Israel: Stop starving Gazan journalists to silence the truth
The Israeli government is deliberately using starvation as a weapon against the people of Gaza, including journalists and media workers, who are the only ones bearing witness to the atrocities amid Israel’s ban on foreign media. The European Federation of Journalists (EFJ) joins the International Federation of Journalists (IFJ) in demanding that governments across the world, the United Nations General Assembly and the international community take urgent action to halt Israel’s human rights violations in Gaza, including restrictions on humanitarian aid and life-threatening danger that journalists are being exposed to. The Federations reiterate their call on the Israeli government to allow foreign journalists to access the enclave and to stop infringing the public’s right to know.
The hunger crisis in the besieged Gaza strip has reached new and astonishing levels of desperation, with a third of the population not eating for multiple days in a row. This is the grim conclusion delivered by a senior official of the United Nations World Food Programme (WFP), Ross Smith, on 21 July. Gazans are dying from a lack of humanitarian assistance every day, and this could be prevented if Israel were to exercise the necessary political will.
Among those being starved are Gazan journalists and media workers, the only ones that have been reporting on Israel’s atrocities in the enclave since 7th October. The Israeli government’s ban on foreign media, citing “security concerns”, not only prevents journalists from doing their work, but deprives the public of its right to freedom of expression, which includes the right to receive and impart information without interference from public authorities and regardless of frontiers.
Agence France-Presse’s (AFP) journalists’ union, the Societe des Journalistes (SDJ), warns in a statement that its colleagues in Gaza are at serious risk of starvation and demands urgent intervention to evacuate them. “We risk learning of their deaths at any moment, and this is unbearable for us […] We refuse to see them die.”
The IFJ’s Vice-President and President of the Palestinian Journalists’ Syndicate (PJS), Nasser Abu Bakr, appealed to the world to save the lives of more than two million people in Gaza living without food, water or shelter under bombardment, including journalists who continue to report despite crimes and famine. Abu Baker called on the media “to report on the unprecedented tragedy that are the genocide and the starvation taking place in Gaza”.
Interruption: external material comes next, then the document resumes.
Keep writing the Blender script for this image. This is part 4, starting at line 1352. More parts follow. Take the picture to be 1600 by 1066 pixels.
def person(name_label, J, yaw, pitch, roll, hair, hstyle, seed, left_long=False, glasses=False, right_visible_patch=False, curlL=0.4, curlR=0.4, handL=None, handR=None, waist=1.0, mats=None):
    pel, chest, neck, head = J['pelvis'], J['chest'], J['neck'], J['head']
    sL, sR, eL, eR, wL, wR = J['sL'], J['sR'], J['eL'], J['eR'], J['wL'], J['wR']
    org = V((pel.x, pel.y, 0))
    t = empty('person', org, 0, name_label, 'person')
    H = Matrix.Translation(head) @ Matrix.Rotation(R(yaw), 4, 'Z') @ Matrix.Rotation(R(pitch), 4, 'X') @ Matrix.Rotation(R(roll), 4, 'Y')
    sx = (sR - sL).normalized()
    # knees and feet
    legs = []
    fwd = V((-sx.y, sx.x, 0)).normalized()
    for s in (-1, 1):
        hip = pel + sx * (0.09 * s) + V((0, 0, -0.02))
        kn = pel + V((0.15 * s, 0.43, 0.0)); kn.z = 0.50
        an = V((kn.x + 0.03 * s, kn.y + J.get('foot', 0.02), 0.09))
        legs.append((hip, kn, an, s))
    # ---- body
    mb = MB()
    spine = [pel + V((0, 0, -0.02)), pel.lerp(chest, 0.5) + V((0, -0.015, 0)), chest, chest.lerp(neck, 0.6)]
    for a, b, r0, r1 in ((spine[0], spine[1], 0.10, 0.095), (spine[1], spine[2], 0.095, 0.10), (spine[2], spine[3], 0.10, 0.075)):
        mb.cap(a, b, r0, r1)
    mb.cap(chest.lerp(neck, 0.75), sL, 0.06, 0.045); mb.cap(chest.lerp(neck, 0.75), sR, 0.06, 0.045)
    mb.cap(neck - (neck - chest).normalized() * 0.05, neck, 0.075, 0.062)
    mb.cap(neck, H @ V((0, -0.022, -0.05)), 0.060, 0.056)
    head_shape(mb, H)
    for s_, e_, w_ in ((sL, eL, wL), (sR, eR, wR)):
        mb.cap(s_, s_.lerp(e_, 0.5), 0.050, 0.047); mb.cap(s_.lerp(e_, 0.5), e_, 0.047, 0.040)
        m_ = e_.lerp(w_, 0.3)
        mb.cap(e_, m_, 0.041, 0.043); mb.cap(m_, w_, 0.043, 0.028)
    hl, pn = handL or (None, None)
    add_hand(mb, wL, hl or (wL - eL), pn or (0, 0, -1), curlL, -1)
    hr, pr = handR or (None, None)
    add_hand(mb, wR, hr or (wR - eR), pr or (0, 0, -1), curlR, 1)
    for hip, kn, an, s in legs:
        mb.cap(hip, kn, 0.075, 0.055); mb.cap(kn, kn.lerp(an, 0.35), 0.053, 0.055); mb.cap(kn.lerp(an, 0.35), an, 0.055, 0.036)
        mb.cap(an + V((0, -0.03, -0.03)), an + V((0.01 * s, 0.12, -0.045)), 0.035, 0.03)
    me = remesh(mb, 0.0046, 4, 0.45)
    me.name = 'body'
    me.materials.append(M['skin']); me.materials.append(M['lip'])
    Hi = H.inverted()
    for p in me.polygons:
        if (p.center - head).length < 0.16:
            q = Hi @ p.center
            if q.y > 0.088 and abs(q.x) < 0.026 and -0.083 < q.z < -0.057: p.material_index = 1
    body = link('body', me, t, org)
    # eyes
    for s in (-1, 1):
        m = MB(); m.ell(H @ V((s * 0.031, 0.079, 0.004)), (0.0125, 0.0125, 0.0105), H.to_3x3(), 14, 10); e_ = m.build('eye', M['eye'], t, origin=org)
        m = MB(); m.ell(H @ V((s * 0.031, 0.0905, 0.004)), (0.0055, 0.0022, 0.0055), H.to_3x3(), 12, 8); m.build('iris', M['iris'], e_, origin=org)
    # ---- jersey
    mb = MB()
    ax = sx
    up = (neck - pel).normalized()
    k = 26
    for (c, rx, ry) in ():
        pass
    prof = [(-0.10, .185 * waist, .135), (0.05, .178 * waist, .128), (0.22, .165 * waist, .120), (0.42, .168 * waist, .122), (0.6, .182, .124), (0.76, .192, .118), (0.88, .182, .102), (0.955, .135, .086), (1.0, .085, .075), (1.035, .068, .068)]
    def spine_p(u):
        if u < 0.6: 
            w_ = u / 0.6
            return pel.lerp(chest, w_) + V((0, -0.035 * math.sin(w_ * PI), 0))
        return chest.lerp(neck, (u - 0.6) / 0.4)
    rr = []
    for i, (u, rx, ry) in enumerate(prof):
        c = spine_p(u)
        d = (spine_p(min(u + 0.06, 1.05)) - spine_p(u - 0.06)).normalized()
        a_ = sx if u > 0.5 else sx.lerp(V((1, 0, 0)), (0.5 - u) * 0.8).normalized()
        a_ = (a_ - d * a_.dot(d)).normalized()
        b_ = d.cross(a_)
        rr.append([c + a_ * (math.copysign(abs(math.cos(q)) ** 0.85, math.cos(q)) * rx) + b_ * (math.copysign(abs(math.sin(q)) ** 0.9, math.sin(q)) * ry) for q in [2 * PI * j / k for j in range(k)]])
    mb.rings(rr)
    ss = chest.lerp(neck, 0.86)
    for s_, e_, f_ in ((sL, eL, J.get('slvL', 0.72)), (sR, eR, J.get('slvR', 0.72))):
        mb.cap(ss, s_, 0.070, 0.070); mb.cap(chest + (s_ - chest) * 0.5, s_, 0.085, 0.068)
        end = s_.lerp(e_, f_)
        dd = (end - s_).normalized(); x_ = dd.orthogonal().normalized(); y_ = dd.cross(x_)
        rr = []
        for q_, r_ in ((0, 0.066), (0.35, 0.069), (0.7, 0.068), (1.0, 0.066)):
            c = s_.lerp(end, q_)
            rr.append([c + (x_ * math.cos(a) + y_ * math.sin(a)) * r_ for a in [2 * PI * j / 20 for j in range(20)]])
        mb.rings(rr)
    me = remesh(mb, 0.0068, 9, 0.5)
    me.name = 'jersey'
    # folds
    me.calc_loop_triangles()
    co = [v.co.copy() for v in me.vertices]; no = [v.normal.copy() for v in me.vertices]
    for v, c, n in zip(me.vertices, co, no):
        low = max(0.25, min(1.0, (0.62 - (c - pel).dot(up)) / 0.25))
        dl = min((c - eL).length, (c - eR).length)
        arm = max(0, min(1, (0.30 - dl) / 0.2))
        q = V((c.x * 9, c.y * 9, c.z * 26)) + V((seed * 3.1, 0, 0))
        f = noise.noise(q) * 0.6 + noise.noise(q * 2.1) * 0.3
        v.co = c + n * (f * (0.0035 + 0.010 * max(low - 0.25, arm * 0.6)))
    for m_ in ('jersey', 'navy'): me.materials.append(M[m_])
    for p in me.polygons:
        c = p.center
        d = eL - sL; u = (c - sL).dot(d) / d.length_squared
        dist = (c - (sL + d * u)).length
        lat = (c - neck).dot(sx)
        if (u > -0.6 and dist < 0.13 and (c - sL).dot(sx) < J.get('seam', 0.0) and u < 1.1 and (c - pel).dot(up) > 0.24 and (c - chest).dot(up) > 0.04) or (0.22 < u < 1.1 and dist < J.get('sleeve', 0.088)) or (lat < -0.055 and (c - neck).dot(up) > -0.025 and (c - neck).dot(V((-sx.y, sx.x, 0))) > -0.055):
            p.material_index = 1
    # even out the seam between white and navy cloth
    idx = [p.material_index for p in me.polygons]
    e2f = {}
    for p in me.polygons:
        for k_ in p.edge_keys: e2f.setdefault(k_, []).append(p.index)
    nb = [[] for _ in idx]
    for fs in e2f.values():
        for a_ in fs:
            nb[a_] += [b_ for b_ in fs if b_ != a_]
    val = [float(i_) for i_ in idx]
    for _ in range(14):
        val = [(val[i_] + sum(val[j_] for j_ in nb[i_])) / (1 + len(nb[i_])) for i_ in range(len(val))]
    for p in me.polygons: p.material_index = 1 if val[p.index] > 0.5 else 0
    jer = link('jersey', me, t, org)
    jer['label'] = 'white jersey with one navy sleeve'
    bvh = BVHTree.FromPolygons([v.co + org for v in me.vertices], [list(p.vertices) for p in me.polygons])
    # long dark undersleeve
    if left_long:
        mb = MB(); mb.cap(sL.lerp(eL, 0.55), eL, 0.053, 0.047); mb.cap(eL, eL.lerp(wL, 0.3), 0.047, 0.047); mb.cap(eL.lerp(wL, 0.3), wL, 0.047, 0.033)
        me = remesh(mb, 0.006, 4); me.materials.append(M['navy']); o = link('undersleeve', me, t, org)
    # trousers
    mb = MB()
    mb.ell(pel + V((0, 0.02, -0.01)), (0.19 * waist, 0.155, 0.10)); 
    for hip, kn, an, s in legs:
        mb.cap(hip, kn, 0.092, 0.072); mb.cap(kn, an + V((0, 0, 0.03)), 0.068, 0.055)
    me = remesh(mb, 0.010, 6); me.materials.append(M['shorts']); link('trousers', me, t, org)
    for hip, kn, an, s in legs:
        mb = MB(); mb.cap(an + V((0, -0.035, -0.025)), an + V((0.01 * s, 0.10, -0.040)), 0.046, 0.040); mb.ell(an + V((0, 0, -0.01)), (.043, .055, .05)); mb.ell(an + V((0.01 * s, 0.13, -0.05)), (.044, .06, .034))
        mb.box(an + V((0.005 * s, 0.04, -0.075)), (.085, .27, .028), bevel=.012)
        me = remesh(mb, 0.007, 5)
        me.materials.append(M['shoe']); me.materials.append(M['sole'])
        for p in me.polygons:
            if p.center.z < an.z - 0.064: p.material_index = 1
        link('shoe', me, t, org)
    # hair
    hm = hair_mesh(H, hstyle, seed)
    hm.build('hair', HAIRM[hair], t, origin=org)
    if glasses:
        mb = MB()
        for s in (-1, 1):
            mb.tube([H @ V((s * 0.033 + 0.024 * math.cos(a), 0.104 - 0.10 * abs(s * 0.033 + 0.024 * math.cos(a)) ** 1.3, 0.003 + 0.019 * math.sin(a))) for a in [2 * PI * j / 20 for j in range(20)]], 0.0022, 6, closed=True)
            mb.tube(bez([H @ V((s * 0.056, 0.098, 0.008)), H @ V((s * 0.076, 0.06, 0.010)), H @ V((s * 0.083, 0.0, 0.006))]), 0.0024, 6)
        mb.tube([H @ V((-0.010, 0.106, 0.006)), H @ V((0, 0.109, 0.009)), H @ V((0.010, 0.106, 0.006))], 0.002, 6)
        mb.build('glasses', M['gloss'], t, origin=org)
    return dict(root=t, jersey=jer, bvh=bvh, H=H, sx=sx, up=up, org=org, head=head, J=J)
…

IFJ General Secretary Anthony Bellanger said: “It is imperative that the Israeli government stops weaponising starvation against the people of Gaza. Local reporters are the only ones bearing witness to Israel’s atrocities, and starving them to death means silencing the truth, which is considered a war crime according to the International Criminal Court. We urge governments across the world, the United Nations General Assembly and the international community to intervene to halt this human-made catastrophe and to put pressure on the Israeli government to allow foreign journalists to enter Gaza and facilitate the evacuations of local journalists in need.”
“We welcome the complaint against the Belgian government filed on Tuesday 22 July by a group of NGOs to denounce its inaction in the face of the massacre of civilians and journalists in Gaza by the Israeli army,” added EFJ General Secretary Ricardo Gutiérrez. “We call on European civil society to step up these legal actions against States that refrain from taking retaliatory measures against the State of Israel, thereby violating the Convention on the Prevention and Punishment of the Crime of Genocide. The EFJ calls on the EU to reconsider its decision not to suspend the association agreement with Israel, to impose an arms embargo and to take legal action against ongoing war crimes and crimes against humanity in Gaza and the West Bank”.
According to IFJ data, over 171 Palestinian journalists and media workers have been killed in Gaza since 7th October 2023.